Thinner than before PrePreg sheets made with Victrex APTIV™ film

04-Feb-09
Victrex Japan, Inc, a subsidiary of Victrex plc, an innovative leading manufacturer of high performance materials recently announced that Japanese carbon fiber composite material manufacturer, Mitsuya has developed a prepreg sheet with thinner layers than a traditional one by using Victrex's APTIV Films. The technological development achieved by Mitsuya is a thinner, high quality carbon fiber layered sheet by using VICTREX PEEK as the main ingredient and APTIV Films inheriting the same characteristics of VICTREX PEEK as the matrix polymer. The tow opening process technology that developed at the Fukui Prefecture Industrial Technology Center has been used to manufacture these thin layered sheet materials. The new technology enables manufacturing thinner carbon fiber sheets without cutting or spreading out the strips of carbon fiber unevenly. By using this sheet material, it is easier to manufacture thinner and lighter prepregs than those made before.
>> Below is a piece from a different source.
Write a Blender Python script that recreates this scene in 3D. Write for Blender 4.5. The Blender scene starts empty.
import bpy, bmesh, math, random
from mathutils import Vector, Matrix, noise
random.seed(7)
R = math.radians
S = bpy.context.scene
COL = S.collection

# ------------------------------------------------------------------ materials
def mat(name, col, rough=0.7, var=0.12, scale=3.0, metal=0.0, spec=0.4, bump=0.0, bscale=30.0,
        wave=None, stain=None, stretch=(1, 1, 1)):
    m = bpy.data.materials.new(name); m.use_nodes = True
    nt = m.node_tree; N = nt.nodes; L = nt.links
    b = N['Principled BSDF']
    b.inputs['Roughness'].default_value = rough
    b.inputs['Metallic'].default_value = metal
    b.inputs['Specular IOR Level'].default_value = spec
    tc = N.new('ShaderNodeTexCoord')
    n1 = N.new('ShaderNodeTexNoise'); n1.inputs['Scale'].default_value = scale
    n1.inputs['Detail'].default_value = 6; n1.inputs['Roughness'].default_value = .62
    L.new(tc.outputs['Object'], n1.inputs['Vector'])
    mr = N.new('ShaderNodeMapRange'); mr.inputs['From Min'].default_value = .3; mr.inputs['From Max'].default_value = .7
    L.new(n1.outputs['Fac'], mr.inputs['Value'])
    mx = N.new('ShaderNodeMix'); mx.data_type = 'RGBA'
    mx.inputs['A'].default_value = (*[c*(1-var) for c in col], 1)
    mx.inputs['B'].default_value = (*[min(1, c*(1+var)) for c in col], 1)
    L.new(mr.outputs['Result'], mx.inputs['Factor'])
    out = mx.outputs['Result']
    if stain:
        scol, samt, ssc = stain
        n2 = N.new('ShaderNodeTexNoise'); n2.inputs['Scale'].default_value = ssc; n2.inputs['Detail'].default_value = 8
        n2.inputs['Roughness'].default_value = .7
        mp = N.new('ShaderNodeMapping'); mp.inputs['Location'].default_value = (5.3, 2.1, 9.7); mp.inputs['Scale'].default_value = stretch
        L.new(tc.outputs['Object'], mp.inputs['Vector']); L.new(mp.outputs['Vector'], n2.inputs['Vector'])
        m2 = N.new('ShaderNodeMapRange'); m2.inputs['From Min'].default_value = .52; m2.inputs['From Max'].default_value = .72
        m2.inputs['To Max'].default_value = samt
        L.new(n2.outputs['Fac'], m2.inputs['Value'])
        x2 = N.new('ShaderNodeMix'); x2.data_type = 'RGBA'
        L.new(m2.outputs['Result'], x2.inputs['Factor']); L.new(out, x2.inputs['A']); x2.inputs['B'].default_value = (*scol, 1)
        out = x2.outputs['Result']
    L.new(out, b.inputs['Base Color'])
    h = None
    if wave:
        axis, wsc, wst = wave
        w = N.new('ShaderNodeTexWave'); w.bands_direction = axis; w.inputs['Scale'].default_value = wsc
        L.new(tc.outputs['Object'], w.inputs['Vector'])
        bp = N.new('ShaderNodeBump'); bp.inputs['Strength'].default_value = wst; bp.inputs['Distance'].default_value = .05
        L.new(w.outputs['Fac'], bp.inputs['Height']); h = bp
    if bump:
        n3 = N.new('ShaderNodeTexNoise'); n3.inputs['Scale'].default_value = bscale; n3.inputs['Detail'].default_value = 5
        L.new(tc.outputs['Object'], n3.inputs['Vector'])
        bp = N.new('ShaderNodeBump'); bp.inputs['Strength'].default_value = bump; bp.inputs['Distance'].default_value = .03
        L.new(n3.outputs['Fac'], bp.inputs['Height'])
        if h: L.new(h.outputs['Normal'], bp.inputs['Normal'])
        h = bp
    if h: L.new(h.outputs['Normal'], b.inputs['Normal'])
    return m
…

In addition, the even spread of the fibers leads to added advantage of easier polymer impregnation. Mitsuya's new technology using APTIV films enables it to manufacture the sheets of the thickness of 40µm or less as compared to traditional sheets of 120 - 100 µm thickness using VICTREX PEEK. The carbon fiber composite material developed by Mitsuya is a UD prepreg (uni-directional prepreg) processed into a shape of a sheet combined with APTIV Films and strips of carbon fiber lined up in one direction. Not only has this UD prepregs succeeded in forming uni-directional layers but also multiaxial layered prepregs molded through heat and pressure treatment and combined in multiple directions. A carbon fiber composite material (prepregs) is a processing material made from a carbon fiber textile impregnated with polymers that is shaped into a sheet. Due to its high heat resistance, material strength, and lightness characteristics, it is often used in athletic products and F1 cars. Recently, anticipating lower operational costs from aircraft weight reduction, carbon fiber composite materials have been attracting attention in the aircraft manufacturing industry. Moreover, higher demands for improved fuel efficiency from vehicle weight reduction in the auto industry are also leading to further adoption of these materials.